2. Mapeamento Social Colaborativo Visibilizando as Territorialidades do Assentamento
A metodologia empregada na pesquisa inclui a elaboração de um mapeamento social colaborativo, participativo e crítico, com o objetivo de (re)significar a história social e cultural do assentamento, e de identificar as territorialidades produzidas pela comunidade. Inicialmente planejada como uma Cartografia Social, a metodologia foi adaptada devido a limitações de tempo e acesso aos assentados, resultando em três croquis manuais, um para cada núcleo do assentamento, que foram posteriormente unificados e digitalizados no software QGIS. Os assentados identificaram elementos importantes para eles no mapa: ruas, casas, açudes, fronteira com a Reserva Indígena Condá, tipos de produção, áreas de preservação permanente (APP) e a área de produção coletiva. A inclusão das coordenadas geográficas nas plataformas digitais, a partir do Google Earth, permitiu a construção do mapa final, tornando visíveis as territorialidades construídas pelos assentados, os conflitos territoriais e a luta contínua pelo acesso à terra e ao território. O conflito na fronteira com a Reserva Indígena Condá, demonstrado no mapa, aponta para o avanço indígena em terras do assentamento, um conflito que, apesar de tramitar na FUNAI, não afeta o objetivo comum das duas comunidades de conter o avanço do agronegócio e da expansão do latifúndio.

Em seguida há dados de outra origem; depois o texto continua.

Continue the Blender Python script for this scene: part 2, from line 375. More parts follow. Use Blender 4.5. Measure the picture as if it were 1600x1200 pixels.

3. Dez Anos de Assentamento Conquistas Desafios e a Persistência da Luta
A transição do acampamento para o assentamento, dez anos após a ocupação, é analisada como um processo marcado por conquistas na luta pela terra e pela articulação do MST, mas também por desafios que enfraquecem a perspectiva de permanência e resistência coletiva. A pesquisa observa a coexistência de elementos da ‘Ideologia do Desbravador’ com ações de r-existência e a busca por um projeto de reforma agrária popular. Iniciativas coletivas como a padaria ‘Sabor da Conquista’ e o grupo de costura ‘Costurando Sonhos’ são apresentadas, bem como os problemas que levaram ao seu desmantelamento. Conflitos internos relacionados a posse de terra e a inclusão de agregados, que não possuem a mesma identidade de Sem Terra, são analisados, bem como a questão estrutural de uma distribuição de terras que limita a produção e a sobrevivência apenas do assentamento, sobrecarregando alguns indivíduos com responsabilidades coletivas e a mínima assistência da prefeitura, que ainda não solucionou problemas cruciais de acesso às estradas do Assentamento. A estigmatização das comunidades tradicionais pela sociedade chapecoense e a ausência de formação política dentro do assentamento, devido à proximidade com a cidade, são fatores que dificultam a consolidação da identidade Sem Terra, mostrando que a luta pela terra é uma luta contínua e complexa.